The problems were greater in 1999, but the business decisions were better—largely
because of decision support systems.
     Continental Airlines is a case in point. In 1993 Continental Airlines didn’t even have
e-mail. In 1994, a new team of executives took control after bankruptcy reorganization,
and hired IT specialists to develop decision support software.
For years Continental executives had made decisions based on the information that
employees dutifully compiled, by hand, from paper tickets—information that was weeks
old. While they were copying numbers from one bit of paper to another, market
conditions (fares, demand for tickets, competition) were changing all around them.
     Then information technology came to the rescue. Continental’s new decision support
systems provide up-to-the-minute information on each flight. Continental can now
analyze that information together with other variables such as the daily cost of jet fuel.

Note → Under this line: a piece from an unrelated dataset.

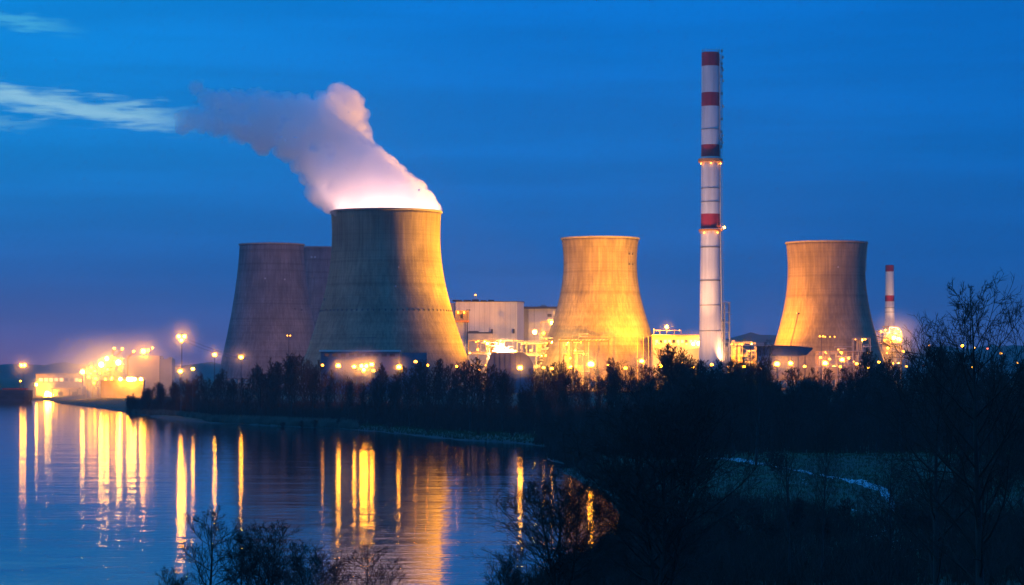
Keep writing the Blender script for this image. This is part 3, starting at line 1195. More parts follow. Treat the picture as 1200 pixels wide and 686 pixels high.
# ------------------------------------------------------------------ loading yard by the water
def yard():
    D = 2085
    p = base(67, D)
    g = p.z
    root = empty('quay_warehouse', p, 'long flat warehouse glowing amber beside the river basin', 'warehouse')
    X = lambda q: xs(q, D) - p.x
    Z = lambda q: zs(q, D) - g
    box_part('wall', M['ochre'], root, X(42), X(96), 0, 25, 0, Z(439.5))
    box_part('roof', M['yellow_steel'], root, X(41.5), X(96.5), -1.2, 26, Z(439.5) + .003, Z(438.2))
    for k in range(8):
        q = 46 + k * 6
        box_part('window', M['lit_window'] if k not in (5, 6) else M['glass'], root, X(q), X(q + 4), -.2, .02, Z(447), Z(443.4))
    box_part('quay_canopy', M['yellow_steel'], root, X(62), X(95), -12, -.3, Z(456.2), Z(454.6))
    for q in (64, 74, 84, 93):
        box_part('post', M['dark_steel'], root, X(q) - .5, X(q) + .5, -11, -10, -2, Z(456.2) - .003)
    box_part('bay_door', M['dark_steel'], root, X(70), X(76), -9, -8.5, 0, Z(459))
    box_part('bay_door', M['dark_steel'], root, X(87), X(92), -9, -8.5, 0, Z(459))
    lens(root, X(57), -6, Z(461.5), 2.3, 'warm_white')
    lens(root, X(61.5), -6, Z(463), 2.0, 'warm_white')
    lens(root, X(54.5), -6, Z(464.5), 1.3, 'sodium_strong')
    lens(root, X(43.5), -3, Z(451), 1.2, 'warm_white')
    box_part('roof_parapet', M['yellow_steel'], root, X(55), X(78), 3, 4, Z(438.2) + .003, Z(437))

    process_unit('tallest lamp studded loading tower in the amber yard', 101, 116, 429, 466, 1960, 41,
                 [(97.5, 436, 1.8, 'warm_white'), (108, 431, 1.2, 'sodium'), (112, 435, 1.2, 'sodium'), (105, 442, 1.2, 'sodium'), (113, 444, 1.4, 'sodium'), (95, 446, .9, 'sodium'), (107, 438, 1.0, 'sodium'), (111, 449, 1, 'sodium')],
                 4, 5, None, 12)
    process_unit('wide loading frame with white floodlights in the amber yard', 117, 143, 420, 452, 1930, 42,
                 [(119.5, 427.5, 2.2, 'warm_white'), (126, 420.5, 1.7, 'warm_white'), (139.5, 425, 2.2, 'warm_white'), (127, 433, 1.0, 'sodium'), (132, 443, .9, 'sodium')], 5, 4, None, 12)
    # cream silo house behind, softly lit
    D2 = 1970
    p = base(184, D2)
    g = p.z
    r2 = empty('silo_house', p, 'plain dusty orange block with notched roof behind the dark copse', 'industrial building')
    X = lambda q: xs(q, D2) - p.x
    Z = lambda q: zs(q, D2) - g
    box_part('wall', M['cream'], r2, X(148), X(187), 0, 22, 0, Z(417))
    box_part('side_wing', M['cream'], r2, X(187.1), X(201), 2, 20, 0, Z(421))
    b = MB()
    for q in (188, 196, 199):
        b.box(X(q), X(q + 2.2), 3, 8, Z(421) + .003, Z(418.5))
    b.build('parapet', M['cream'], r2)
    lens(r2, X(169), -4, Z(412), 2.1, 'sodium_strong')
    lens(r2, X(174.5), -4, Z(411), 1.3, 'sodium')
    lens(r2, X(179.5), -4, Z(408), .8, 'sodium')
    b = MB()
    for q, y in ((169, 412), (174.5, 411), (179.5, 408)):
        b.tube((X(q), -3, Z(417)), (X(q), -3.4, Z(y + 1)), .25, k=4)
        b.tube((X(q), -3, Z(417)), (X(q), .5, Z(418)), .25, k=4)
    b.build('lamp_bracket', M['steel'], r2)
    # floodlit quay wall with a row of wall lights
    D3 = 1890
    p = base(150, D3)
    g = p.z
    r3 = empty('loading_ramp', p, 'amber loading ramp with a row of white wall lights', 'loading ramp')
    X = lambda q: xs(q, D3) - p.x
    Z = lambda q: zs(q, D3) - g
    box_part('wall', M['ochre'], r3, X(118), X(168), 0, 7, 0, Z(446.5))
    box_part('deck', M['steel'], r3, X(117), X(169), -1, 8, Z(446.5) + .003, Z(445.6))
    for q, r in ((141.5, 1.4), (151, 1.7), (154.5, 1.7), (158, 1.5), (165.5, 1.3), (131, .8), (124, .8)):
        lens(r3, X(q), -1.8, Z(444.6), r, 'warm_white' if r > 1 else 'sodium')
    # conveyor arms with lamps on their tips
    for k, (q0, y0, q1, y1) in enumerate(((134, 420, 143.5, 410.5), (150, 419, 157, 413.5), (128, 424, 134, 410))):
        p = base(q0, D2 - 20)
        g = p.z
        r4_ = empty('conveyor_arm', p, ('long', 'short blunt', 'steep upright')[k] + ' loading arm rising over the amber yard', 'loading arm', 'loading arms of the yard')
        X = lambda q: xs(q, D2 - 20) - p.x
        Z = lambda q: zs(q, D2 - 20) - g
        tube_part('mast', M['yellow_steel'], r4_, (0, 0, -.4), (0, 0, Z(y0)), .7, .6)
        b = MB()
        b.tube((0, 0, Z(y0)), (X(q1), 0, Z(y1)), .7, .5, 5)
        for j in range(5):
            a = Vector((0, 0, Z(y0))).lerp(Vector((X(q1), 0, Z(y1))), j / 5)
            c = Vector((0, 0, Z(y0))).lerp(Vector((X(q1), 0, Z(y1))), (j + 1) / 5)
            b.tube(a + Vector((0, 0, 1.6 * (j % 2))), c + Vector((0, 0, 1.6 * ((j + 1) % 2))), .18, k=4)
        b.build('boom', M['yellow_steel'], r4_)
        lens(r4_, X(q1), -1, Z(y1) + 1, .9, 'sodium')


yard()


def barge():
    D = 1960
    x0, x1 = xs(-46, D), xs(37.5, D)
    p = Vector(((x0 + x1) / 2, D, 0))
    root = empty('barge', p, 'dark moored barge with a blunt bow and red deck rail', 'barge')
    hw = (x1 - x0) / 2
    Z = lambda q: zs(q, D)
    zt = Z(457.3)
    b = MB()
    secs = []
    for (t, w, zb_) in ((-1, 4.6, -.5), (-.5, 5.2, -.8), (.8, 5.2, -.8), (.94, 4.6, -.4), (1.0, 3.6, zt * .35)):
        x = hw * t
        secs.append([(x, -w, zt), (x, -w * .93, zb_), (x, w * .93, zb_), (x, w, zt)])
    vs = [c for s in secs for c in s]
    fs = []
    for i in range(len(secs) - 1):
        for j in range(4):
            fs.append((i * 4 + j, i * 4 + (j + 1) % 4, (i + 1) * 4 + (j + 1) % 4, (i + 1) * 4 + j))
    fs += [(0, 1, 2, 3)[::-1], tuple(len(vs) - 4 + j for j in range(4))]
    b.add(vs, fs)
    b.build('hull', M['hull'], root)
    b = MB()
    b.box(-hw, hw * .97, -5.4, -5.21, zt - .5, zt + .05)
    b.box(-hw, hw * .97, -5.4, -5.21, -.2 + zt * .55, zt * .55 + .2)
    b.build('rubbing_strake', M['dark_steel'], root)
    b = MB()
    for k in range(22):
        x = lerp(-hw, hw * .94, k / 21)
        b.tube((x, -4.8, zt), (x, -4.8, zt + 1.2), .07, k=4)
    b.tube((-hw, -4.8, zt + 1.2), (hw * .94, -4.8, zt + 1.2), .1, k=4)
    b.box(hw * .2, hw * .86, -3.6, 3.2, zt + .01, zt + 1.6)
    b.build('deck_rail', M['hull_red'], root)
    box_part('wheelhouse', M['hull'], root, -hw * .95, -hw * .7, -3, 3, zt + .01, zt + 5)


barge()


# ------------------------------------------------------------------ lamps on masts
def lamp(name, label, cat, px, py, D, r, m='sodium', group=None, arms=0, cross=0.0, low=None):
    p = base(px, D)
    if p.z < 0.2:
        p.z = -1.0
    root = empty(name, p, label, cat, group)
    z = zs(py, D) - p.z
    b = MB()
    tall = z > 26
    b.tube((0, 0, -.3), (0, 0, z - r * .6), .3 if tall else .16, .18 if tall else .10, 8)
    b.build('pole', M['dark_steel'], root)
    b = MB()
    if arms:
        w = cross or (1.6 * arms)
        b.box(-w, w, -.25, .25, z + r * .3, z + r * .3 + .3)
        b.box(-w * .7, w * .7, -.9, .3, z + r * .3 + .31, z + r * .3 + .5)
    else:
        b.lathe([(.12, z - r * .9), (r * .62, z - r * .55), (r * .62, z - r * .35), (.12, z - r * .3)], 8, close=True)
        b.lathe([(.05, z + r * 1.05), (r * .5, z + r * .95), (r * .5, z + r * .88), (.05, z + r * .9)], 8, close=True)
    b.build('lamp_head', M['dark_steel'], root)
    if arms:
        w = (cross or (1.6 * arms))
        n = arms + 1
        for k in range(n):
            lens(root, lerp(-w, w, k / (n - 1)), -.5, z - .3, r * .8, m, 'lens')
    else:
        lens(root, 0, 0, z + r * .25, r * 1.1, m, 'lens', .8)
    if low:
        zz = zs(low, D) - p.z
        lens(root, 0, -1.2, zz, r * .8, m, 'lower_lens')
    return root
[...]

Continental has discovered lots of new information, such as the fact that 18 percent of its
flights were operating at a loss. Continental was under the impression that its hub in
Greensboro, North Carolina, had made a profit in 1993, but with more detailed
information and decision support analysis, they found out that the hub was actually losing
money—to the tune of $60 million per year.
     Continental has about 2,200 flights a day with 30,000 possible routings. Its decision
support system can analyze whether a seat on a particular flight should be sold for $100
or should be held back in case a last-minute business traveler wants the seat, and will pay
$1,000 for it. Sometimes it may actually make more sense to sell to the low-paying
customer if there’s a high likelihood of even higher-paying passengers showing up at a
stop-over location. The part of the system that figures this out by itself raised
Continental’s revenue by about $50 million.
     Another decision support system calculates the cost of cancelled or delayed flights.
Yet another shows the amount of revenue “aboard” each flight, even before it takes off,
and makes suggestions such as holding a flight for high-paying customers whose
connection is late.
No detail is too small for decision support. The system can flag planes full of cheap-ticket
vacationing passengers and assign snack sacks, while planes that show a significant
proportion of business travelers get hot meals.
A test of Continental’s efficiency came in the first quarter of 2001, when almost all major
airlines posted large losses. The exceptions were Continental and Southwest Airlines,
both of which actually made a profit. Later in 2001 airlines were hit hard by the events of
September 11th, Continental had the IT infrastructure in place to make things easier for
customers, staff members, and rerouted flight crews.